Report calls on EU to redirect €1tr budget to boost green growth


The European Commission has been urged to redirect some of its €1tr budget into green sectors such as sustainable transport and energy efficient construction, after a new report found that doing so could boost the number of green jobs by 320 per cent.

Six green groups, including WWF, Friends of the Earth and the European Environmental Bureau, this afternoon launched a report comparing how many jobs would be created if some of the bloc’s budget was redirected from flagship Cohesion and Common Agricultural Policies towards green initiatives.

It concluded that job creation per Euro would increase by 320 per cent if the Commission stepped up planned investments in four green sectors: sustainable transport, energy efficient construction, upstream supplies and renewable energy.

It found that an annual investment of €14.75bn in green sectors, representing just 14 per of the total 2014 and 2020 budget, could sustain more than half a million jobs.

In comparison, it found that the €140bn expected annual investment in the CAP and the Cohesion Policy, representing 78 per of the total 2014 and 2020 budget, would create or sustain just over a million jobs.

The groups called on the Commission to set out how many jobs it expects the budget to create by 2020.

“This lack of information underlines the incoherence of EU promises and makes it impossible to gauge the real impact of current and the proposed budgetary investments,” the report said.

“It is essential to gather good evidence to allow reliable information for the potential for job creation through investment in the green sector.

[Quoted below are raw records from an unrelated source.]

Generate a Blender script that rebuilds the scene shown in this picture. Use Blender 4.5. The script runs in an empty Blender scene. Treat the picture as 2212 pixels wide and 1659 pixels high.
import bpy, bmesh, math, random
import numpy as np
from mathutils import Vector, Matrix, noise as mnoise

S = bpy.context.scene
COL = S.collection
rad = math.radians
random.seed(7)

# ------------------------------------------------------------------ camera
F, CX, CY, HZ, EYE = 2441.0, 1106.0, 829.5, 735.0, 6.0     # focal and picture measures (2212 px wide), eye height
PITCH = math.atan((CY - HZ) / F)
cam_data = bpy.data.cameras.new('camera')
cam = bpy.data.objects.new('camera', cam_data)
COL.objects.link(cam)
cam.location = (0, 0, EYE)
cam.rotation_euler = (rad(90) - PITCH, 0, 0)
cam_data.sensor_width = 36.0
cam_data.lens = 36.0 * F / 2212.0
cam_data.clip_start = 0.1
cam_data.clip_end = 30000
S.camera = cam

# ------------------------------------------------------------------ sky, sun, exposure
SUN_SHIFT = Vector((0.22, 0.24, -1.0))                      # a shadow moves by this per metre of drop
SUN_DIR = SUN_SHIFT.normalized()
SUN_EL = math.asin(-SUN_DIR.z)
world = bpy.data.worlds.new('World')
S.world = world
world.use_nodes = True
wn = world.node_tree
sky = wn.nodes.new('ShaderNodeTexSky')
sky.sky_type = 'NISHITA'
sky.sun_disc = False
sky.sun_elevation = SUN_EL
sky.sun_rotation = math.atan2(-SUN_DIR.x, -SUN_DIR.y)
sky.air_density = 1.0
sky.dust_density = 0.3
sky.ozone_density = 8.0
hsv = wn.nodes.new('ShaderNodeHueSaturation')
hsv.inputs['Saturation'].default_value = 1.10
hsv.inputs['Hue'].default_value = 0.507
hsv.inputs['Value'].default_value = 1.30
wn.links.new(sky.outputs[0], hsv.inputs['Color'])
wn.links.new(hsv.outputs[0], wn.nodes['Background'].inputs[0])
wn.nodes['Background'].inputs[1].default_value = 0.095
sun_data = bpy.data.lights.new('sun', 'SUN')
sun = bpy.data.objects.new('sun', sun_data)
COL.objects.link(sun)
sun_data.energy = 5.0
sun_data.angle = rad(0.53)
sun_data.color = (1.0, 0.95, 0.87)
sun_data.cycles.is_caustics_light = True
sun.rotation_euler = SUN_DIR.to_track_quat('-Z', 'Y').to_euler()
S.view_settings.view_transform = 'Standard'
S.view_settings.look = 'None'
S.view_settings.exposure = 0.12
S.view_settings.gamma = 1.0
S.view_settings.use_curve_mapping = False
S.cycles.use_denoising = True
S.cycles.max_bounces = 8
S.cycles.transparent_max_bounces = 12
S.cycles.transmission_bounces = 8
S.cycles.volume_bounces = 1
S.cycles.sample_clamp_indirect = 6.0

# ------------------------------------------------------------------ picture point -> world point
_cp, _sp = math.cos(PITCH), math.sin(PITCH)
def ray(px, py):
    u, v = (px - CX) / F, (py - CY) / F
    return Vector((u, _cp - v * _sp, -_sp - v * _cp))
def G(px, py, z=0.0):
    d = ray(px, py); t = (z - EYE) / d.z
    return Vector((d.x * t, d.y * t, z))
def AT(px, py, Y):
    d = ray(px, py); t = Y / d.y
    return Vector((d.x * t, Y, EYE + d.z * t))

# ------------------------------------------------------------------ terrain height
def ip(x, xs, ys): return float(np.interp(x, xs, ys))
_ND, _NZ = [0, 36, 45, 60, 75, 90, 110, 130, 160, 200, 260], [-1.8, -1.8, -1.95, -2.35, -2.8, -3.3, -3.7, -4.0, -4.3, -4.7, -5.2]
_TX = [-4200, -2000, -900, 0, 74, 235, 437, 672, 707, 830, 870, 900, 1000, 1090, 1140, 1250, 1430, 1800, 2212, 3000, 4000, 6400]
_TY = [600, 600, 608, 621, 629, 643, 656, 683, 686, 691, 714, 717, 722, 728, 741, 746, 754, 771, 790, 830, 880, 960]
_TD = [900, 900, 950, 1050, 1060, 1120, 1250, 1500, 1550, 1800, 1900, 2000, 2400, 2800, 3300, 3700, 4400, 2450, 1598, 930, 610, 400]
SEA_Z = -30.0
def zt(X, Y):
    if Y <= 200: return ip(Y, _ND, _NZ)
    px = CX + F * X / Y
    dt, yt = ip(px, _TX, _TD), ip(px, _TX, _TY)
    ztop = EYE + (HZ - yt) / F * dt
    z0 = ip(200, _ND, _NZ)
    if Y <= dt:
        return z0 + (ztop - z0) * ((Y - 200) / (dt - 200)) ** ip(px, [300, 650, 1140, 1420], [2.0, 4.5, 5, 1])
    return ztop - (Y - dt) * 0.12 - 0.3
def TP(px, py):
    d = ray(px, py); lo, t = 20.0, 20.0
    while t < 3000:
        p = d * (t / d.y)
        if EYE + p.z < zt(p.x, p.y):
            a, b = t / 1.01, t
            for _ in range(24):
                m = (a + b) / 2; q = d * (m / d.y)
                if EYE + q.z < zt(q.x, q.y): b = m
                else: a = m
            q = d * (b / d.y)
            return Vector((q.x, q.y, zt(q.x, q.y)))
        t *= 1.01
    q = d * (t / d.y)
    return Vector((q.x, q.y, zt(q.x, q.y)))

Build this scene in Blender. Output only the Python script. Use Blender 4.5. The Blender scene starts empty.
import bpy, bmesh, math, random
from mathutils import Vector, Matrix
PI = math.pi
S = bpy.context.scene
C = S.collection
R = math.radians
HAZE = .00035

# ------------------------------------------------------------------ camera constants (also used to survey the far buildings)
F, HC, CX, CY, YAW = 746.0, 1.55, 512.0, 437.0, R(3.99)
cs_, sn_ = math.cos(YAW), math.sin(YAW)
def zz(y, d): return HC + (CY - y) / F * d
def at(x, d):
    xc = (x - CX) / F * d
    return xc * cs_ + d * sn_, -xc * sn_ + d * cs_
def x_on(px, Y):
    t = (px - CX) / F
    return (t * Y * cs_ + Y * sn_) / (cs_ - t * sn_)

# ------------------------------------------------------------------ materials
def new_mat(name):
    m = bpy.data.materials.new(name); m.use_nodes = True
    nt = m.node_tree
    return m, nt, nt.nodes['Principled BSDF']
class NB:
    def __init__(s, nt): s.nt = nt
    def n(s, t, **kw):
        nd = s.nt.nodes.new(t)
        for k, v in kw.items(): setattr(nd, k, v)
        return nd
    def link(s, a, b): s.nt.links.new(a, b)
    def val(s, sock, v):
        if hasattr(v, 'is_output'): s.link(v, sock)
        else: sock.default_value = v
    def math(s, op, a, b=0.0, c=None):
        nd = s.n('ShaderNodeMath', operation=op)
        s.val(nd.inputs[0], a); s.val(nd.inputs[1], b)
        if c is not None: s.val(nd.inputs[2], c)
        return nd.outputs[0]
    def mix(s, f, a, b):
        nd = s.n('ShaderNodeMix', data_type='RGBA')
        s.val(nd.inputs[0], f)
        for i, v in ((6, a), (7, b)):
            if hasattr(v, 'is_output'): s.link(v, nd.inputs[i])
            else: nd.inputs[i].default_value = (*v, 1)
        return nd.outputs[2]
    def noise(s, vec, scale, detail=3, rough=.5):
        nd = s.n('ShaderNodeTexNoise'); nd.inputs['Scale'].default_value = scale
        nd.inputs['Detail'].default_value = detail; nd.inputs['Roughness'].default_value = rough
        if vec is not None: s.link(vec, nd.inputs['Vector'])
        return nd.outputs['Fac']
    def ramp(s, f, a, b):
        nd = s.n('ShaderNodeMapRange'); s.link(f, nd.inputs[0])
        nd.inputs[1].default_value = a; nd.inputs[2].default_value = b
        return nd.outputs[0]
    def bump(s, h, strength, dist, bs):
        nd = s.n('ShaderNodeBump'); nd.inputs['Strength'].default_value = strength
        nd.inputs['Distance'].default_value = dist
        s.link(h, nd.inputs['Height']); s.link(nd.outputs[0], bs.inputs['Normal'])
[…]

“How, then, can citizens assess whether the EU is indeed fulfilling its job promises, and which part of this promise should be reached by spending their taxpayers’ money?”

In related news, British energy minister Charles Hendry has set out the agenda for the next Energy Council meeting, taking place in Brussels on 14 February.

The meeting will including discussions on plans to build pan-European energy infrastructure, and preparations for the Rio+20 UN Conference on Sustainable Development.